- **Aim of the exercise**: Word for word, restate the lines from the start of the data below through the line containing "bush(10.8, .8, 5.6, 'dark".

- **Recorded data**:

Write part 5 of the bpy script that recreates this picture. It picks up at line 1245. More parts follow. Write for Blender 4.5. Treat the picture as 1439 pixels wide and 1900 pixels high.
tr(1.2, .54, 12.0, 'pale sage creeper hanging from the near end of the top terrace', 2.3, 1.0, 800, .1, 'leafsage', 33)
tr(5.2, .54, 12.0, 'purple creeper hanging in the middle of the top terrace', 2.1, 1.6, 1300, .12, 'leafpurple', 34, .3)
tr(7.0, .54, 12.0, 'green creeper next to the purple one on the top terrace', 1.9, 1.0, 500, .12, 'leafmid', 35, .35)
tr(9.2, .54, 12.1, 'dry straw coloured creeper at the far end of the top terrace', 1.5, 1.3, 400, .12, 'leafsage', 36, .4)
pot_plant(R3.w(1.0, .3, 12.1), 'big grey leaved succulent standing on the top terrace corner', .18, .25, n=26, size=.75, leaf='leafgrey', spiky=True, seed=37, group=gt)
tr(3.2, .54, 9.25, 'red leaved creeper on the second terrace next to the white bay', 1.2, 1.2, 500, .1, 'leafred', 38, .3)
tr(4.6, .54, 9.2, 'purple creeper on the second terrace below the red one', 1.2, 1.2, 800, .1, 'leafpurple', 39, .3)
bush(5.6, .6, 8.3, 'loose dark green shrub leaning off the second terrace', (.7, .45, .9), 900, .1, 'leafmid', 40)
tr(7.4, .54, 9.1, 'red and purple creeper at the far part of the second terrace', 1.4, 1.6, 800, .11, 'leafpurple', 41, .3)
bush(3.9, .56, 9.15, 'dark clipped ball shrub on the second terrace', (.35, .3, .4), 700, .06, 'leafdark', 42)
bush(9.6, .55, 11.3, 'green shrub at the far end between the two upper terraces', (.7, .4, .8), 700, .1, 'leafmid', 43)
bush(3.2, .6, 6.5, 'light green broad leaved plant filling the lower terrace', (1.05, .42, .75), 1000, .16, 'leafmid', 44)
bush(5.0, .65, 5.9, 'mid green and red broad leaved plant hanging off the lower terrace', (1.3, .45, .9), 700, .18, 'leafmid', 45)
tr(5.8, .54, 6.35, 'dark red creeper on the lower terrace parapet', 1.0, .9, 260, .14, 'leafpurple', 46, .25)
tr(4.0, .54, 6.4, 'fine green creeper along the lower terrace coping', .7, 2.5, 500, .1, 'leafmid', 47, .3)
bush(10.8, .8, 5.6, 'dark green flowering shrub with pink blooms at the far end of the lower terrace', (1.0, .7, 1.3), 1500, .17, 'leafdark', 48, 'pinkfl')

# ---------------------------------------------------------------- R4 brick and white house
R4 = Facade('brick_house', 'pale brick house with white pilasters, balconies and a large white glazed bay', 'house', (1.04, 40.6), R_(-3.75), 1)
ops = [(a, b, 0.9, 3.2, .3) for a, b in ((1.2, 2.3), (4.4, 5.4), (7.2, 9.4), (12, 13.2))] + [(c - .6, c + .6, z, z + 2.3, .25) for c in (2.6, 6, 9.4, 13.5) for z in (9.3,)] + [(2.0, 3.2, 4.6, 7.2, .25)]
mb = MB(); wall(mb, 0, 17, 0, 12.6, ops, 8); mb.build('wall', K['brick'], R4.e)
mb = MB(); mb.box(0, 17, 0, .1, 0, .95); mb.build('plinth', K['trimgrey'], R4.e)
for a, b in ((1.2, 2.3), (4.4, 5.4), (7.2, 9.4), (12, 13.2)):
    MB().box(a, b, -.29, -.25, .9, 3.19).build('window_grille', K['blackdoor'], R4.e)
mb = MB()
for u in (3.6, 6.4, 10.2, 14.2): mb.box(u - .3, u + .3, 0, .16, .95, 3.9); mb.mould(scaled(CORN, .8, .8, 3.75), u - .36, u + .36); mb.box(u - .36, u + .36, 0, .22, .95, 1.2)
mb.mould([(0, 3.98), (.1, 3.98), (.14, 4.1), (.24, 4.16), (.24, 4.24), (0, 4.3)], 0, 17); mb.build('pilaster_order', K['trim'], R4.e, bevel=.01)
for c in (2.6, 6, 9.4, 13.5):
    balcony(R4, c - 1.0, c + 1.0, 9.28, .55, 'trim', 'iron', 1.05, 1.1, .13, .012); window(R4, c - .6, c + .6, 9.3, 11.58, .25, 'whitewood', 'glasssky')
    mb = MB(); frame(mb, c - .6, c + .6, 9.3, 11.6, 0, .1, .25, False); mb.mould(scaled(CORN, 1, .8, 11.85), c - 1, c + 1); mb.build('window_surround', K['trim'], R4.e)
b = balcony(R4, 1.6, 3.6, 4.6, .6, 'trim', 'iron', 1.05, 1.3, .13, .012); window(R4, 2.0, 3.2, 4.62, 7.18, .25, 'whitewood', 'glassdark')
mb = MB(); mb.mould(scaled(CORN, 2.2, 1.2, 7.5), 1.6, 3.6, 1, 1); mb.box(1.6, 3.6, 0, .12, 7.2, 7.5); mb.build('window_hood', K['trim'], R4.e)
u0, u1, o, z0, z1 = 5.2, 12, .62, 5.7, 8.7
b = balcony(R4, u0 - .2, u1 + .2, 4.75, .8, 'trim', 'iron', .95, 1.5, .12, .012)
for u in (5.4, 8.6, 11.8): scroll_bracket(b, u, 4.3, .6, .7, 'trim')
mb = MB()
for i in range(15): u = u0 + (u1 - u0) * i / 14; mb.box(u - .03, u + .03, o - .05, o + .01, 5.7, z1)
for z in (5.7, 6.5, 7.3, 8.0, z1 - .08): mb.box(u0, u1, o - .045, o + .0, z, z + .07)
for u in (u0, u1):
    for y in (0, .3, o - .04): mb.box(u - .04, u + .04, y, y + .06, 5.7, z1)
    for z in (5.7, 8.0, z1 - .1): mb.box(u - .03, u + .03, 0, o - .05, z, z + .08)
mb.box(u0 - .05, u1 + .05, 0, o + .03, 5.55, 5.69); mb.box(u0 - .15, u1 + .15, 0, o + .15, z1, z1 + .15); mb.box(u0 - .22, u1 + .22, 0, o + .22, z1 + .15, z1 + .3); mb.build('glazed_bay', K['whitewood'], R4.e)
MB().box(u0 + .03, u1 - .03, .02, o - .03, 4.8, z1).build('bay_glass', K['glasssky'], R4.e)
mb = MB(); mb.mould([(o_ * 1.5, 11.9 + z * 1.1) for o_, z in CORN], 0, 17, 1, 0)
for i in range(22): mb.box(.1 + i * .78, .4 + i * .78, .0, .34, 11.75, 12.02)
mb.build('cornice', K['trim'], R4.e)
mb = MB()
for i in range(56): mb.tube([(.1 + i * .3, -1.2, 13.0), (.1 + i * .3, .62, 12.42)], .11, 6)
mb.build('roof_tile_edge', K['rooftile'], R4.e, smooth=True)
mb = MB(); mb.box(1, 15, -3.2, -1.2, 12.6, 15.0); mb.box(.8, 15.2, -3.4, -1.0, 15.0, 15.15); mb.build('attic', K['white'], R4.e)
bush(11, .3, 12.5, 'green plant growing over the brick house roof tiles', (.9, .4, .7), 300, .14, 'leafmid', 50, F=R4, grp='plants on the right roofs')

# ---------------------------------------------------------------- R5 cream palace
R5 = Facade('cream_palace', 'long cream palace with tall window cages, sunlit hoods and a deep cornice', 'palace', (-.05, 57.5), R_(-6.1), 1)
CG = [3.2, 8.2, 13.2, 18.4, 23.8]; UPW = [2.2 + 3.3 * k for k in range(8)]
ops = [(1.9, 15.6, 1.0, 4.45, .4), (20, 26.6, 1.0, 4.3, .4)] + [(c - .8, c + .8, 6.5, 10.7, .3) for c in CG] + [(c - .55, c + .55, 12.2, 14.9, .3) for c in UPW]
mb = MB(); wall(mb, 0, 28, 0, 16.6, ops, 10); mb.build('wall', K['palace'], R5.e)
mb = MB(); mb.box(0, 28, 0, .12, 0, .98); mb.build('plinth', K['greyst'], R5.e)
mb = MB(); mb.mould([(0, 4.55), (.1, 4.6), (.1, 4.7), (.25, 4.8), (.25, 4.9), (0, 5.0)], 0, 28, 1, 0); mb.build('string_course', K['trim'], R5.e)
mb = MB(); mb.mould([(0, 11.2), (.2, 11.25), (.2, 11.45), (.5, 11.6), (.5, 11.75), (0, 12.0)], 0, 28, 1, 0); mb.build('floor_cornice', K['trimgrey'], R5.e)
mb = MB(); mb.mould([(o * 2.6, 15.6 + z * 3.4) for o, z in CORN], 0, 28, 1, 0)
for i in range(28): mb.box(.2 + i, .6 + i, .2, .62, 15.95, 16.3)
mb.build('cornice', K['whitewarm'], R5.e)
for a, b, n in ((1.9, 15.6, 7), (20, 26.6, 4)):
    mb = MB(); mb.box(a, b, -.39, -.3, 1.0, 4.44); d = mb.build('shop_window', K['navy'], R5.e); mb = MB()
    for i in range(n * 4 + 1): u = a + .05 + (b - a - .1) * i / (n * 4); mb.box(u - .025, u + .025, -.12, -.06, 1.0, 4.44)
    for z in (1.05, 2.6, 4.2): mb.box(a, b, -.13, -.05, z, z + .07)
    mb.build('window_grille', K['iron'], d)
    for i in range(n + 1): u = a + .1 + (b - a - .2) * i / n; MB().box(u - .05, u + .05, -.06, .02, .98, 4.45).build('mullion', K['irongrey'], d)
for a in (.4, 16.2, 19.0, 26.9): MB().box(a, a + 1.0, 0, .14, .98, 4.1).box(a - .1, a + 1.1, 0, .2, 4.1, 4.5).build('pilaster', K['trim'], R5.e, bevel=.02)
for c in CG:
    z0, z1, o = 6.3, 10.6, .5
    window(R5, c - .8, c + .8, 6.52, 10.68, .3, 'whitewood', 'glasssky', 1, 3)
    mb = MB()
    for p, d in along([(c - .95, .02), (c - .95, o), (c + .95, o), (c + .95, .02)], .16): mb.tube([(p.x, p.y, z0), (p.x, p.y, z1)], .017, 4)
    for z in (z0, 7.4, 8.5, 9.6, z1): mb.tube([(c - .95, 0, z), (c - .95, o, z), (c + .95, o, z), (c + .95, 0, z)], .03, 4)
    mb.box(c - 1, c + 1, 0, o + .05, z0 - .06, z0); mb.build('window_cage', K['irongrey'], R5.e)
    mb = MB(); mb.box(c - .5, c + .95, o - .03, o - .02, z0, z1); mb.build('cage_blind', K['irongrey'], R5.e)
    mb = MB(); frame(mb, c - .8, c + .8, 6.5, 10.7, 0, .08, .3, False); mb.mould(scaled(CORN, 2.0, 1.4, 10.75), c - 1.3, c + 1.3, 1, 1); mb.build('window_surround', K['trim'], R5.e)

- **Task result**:
Write part 5 of the bpy script that recreates this picture. It picks up at line 1245. More parts follow. Write for Blender 4.5. Treat the picture as 1439 pixels wide and 1900 pixels high.
tr(1.2, .54, 12.0, 'pale sage creeper hanging from the near end of the top terrace', 2.3, 1.0, 800, .1, 'leafsage', 33)
tr(5.2, .54, 12.0, 'purple creeper hanging in the middle of the top terrace', 2.1, 1.6, 1300, .12, 'leafpurple', 34, .3)
tr(7.0, .54, 12.0, 'green creeper next to the purple one on the top terrace', 1.9, 1.0, 500, .12, 'leafmid', 35, .35)
tr(9.2, .54, 12.1, 'dry straw coloured creeper at the far end of the top terrace', 1.5, 1.3, 400, .12, 'leafsage', 36, .4)
pot_plant(R3.w(1.0, .3, 12.1), 'big grey leaved succulent standing on the top terrace corner', .18, .25, n=26, size=.75, leaf='leafgrey', spiky=True, seed=37, group=gt)
tr(3.2, .54, 9.25, 'red leaved creeper on the second terrace next to the white bay', 1.2, 1.2, 500, .1, 'leafred', 38, .3)
tr(4.6, .54, 9.2, 'purple creeper on the second terrace below the red one', 1.2, 1.2, 800, .1, 'leafpurple', 39, .3)
bush(5.6, .6, 8.3, 'loose dark green shrub leaning off the second terrace', (.7, .45, .9), 900, .1, 'leafmid', 40)
tr(7.4, .54, 9.1, 'red and purple creeper at the far part of the second terrace', 1.4, 1.6, 800, .11, 'leafpurple', 41, .3)
bush(3.9, .56, 9.15, 'dark clipped ball shrub on the second terrace', (.35, .3, .4), 700, .06, 'leafdark', 42)
bush(9.6, .55, 11.3, 'green shrub at the far end between the two upper terraces', (.7, .4, .8), 700, .1, 'leafmid', 43)
bush(3.2, .6, 6.5, 'light green broad leaved plant filling the lower terrace', (1.05, .42, .75), 1000, .16, 'leafmid', 44)
bush(5.0, .65, 5.9, 'mid green and red broad leaved plant hanging off the lower terrace', (1.3, .45, .9), 700, .18, 'leafmid', 45)
tr(5.8, .54, 6.35, 'dark red creeper on the lower terrace parapet', 1.0, .9, 260, .14, 'leafpurple', 46, .25)
tr(4.0, .54, 6.4, 'fine green creeper along the lower terrace coping', .7, 2.5, 500, .1, 'leafmid', 47, .3)
bush(10.8, .8, 5.6, 'dark green flowering shrub with pink blooms at the far end of the lower terrace', (1.0, .7, 1.3), 1500, .17, 'leafdark', 48, 'pinkfl')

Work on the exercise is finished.